To this day, most people regard Operation Desert Storm as remarkably
clean, marked by the expert use of precision weapons to minimize
“collateral damage.” While American TV repeatedly broadcast pictures of
cruise missiles homing in on their targets, the Pentagon quietly went
about a campaign of carpet bombing. Of the 142,000 tons of bombs
dropped on Iraq and Kuwait in 43 days, only about 8% were of the
“smart” variety.
The indiscriminate targeting of Iraq’s civilian infrastructure left
the country in ruins. A United Nations mission in March 1991 described
the allied bombing of Iraq as “near apocalyptic” and said it threatened
to reduce “a rather highly urbanized and mechanized society ... to a
preindustrial age.” Officially, the U.S. military listed only 79
American soldiers killed in action, plus 59 members of allied forces.

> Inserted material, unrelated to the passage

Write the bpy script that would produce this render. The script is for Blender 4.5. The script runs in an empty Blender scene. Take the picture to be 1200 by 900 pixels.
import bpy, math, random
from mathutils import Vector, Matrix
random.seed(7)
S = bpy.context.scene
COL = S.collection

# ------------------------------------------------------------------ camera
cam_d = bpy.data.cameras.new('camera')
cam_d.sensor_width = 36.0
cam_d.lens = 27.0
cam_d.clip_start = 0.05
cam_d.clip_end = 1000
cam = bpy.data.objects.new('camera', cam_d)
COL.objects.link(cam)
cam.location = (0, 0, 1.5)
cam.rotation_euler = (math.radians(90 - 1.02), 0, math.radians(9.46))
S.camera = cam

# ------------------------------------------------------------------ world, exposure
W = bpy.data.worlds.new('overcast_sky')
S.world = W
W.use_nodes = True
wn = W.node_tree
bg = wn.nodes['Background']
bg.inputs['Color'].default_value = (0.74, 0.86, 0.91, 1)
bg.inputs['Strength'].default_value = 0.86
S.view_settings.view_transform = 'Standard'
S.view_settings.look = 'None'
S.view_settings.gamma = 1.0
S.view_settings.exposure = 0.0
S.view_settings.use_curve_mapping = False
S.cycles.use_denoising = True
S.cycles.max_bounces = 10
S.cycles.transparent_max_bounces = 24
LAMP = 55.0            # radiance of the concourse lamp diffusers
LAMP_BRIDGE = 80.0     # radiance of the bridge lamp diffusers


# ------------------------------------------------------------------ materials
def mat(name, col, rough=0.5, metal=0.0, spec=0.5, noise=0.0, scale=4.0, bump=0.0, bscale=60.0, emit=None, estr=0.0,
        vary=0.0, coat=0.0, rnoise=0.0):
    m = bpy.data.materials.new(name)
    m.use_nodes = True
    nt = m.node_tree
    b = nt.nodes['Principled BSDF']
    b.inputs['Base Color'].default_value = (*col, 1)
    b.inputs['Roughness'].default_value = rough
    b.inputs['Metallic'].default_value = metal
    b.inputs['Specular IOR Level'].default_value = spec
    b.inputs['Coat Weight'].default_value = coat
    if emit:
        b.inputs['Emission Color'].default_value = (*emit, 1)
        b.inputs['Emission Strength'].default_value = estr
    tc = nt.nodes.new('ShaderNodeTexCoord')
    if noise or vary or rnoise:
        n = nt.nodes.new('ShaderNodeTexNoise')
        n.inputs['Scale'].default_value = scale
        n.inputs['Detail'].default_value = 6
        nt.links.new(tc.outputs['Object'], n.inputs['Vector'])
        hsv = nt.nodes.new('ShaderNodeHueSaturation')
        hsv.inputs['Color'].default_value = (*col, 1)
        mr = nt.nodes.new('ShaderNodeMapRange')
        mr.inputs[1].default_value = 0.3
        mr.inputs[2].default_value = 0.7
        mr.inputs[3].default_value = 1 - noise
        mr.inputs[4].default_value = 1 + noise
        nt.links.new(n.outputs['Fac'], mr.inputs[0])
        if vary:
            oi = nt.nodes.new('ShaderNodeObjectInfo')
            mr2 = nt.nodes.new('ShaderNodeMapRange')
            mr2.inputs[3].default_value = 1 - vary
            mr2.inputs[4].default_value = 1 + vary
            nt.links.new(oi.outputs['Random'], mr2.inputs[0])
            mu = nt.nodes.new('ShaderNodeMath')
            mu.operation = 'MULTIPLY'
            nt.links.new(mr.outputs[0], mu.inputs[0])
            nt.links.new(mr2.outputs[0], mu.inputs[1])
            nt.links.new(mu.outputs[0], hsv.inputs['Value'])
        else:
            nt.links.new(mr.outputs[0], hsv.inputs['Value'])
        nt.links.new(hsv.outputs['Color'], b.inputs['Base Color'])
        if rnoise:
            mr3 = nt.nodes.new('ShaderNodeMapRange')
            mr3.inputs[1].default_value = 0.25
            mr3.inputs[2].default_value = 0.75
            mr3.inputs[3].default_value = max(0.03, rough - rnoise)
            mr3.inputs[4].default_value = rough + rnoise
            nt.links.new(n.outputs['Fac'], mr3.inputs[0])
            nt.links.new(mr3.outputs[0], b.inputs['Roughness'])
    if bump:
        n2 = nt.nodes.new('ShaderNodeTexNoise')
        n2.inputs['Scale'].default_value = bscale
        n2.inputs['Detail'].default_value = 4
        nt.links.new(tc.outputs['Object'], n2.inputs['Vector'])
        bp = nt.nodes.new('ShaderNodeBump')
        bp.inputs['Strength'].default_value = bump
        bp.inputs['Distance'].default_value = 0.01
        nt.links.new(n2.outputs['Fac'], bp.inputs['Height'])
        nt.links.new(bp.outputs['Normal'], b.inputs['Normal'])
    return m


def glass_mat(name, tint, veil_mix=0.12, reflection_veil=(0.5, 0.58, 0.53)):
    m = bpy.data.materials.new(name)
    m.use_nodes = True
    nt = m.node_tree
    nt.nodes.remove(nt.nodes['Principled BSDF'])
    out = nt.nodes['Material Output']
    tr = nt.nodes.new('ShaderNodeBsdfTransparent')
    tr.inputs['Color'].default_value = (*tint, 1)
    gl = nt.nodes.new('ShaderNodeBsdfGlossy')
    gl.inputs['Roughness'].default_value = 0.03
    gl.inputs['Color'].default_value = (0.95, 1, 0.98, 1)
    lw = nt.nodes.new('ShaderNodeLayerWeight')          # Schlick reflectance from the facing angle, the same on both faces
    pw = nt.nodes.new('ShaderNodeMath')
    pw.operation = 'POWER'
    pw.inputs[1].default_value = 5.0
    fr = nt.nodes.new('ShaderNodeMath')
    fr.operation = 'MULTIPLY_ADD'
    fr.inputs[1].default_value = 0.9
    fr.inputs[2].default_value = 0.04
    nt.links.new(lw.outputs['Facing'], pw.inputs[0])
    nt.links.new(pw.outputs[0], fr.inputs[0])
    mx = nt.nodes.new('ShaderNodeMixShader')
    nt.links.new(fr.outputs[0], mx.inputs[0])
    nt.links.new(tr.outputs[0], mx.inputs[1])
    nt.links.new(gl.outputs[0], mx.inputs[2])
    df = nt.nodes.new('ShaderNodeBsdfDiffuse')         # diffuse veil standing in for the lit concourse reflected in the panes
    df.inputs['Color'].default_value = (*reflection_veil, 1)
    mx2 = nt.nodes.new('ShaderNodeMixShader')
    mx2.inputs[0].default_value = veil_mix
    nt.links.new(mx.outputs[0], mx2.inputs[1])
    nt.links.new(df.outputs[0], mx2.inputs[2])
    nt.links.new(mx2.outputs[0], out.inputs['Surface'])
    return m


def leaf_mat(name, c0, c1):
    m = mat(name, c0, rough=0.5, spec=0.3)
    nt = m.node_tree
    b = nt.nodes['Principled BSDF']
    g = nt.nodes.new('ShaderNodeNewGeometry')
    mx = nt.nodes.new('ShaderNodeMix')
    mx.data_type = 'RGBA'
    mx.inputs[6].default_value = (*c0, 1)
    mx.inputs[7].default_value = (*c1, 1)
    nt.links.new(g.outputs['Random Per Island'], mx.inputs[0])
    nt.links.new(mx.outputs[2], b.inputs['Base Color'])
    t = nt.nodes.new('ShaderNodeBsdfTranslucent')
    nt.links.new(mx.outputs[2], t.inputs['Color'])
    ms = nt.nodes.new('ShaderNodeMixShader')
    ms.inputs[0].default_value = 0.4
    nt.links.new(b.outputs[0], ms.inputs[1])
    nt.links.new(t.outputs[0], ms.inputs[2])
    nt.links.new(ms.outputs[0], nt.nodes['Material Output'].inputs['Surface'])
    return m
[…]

A subsequent demographic study by the U.S. Census Bureau concluded
that Iraq probably suffered 145,000 dead—40,000 military and 5,000
civilian deaths during the war and 100,000 postwar deaths because of
violence and health conditions. The war also produced more than 5
million refugees. Subsequent sanctions were estimated to have killed
more than half a million Iraqi children, according to the U.N. Food and
Agriculture Organization and other international bodies.
The Gulf War amply demonstrated the merit of two adages: “War is
hell” and “Truth is the first casualty.” To date, nothing suggests that
a second Gulf War would prove any less costly to truth or humans.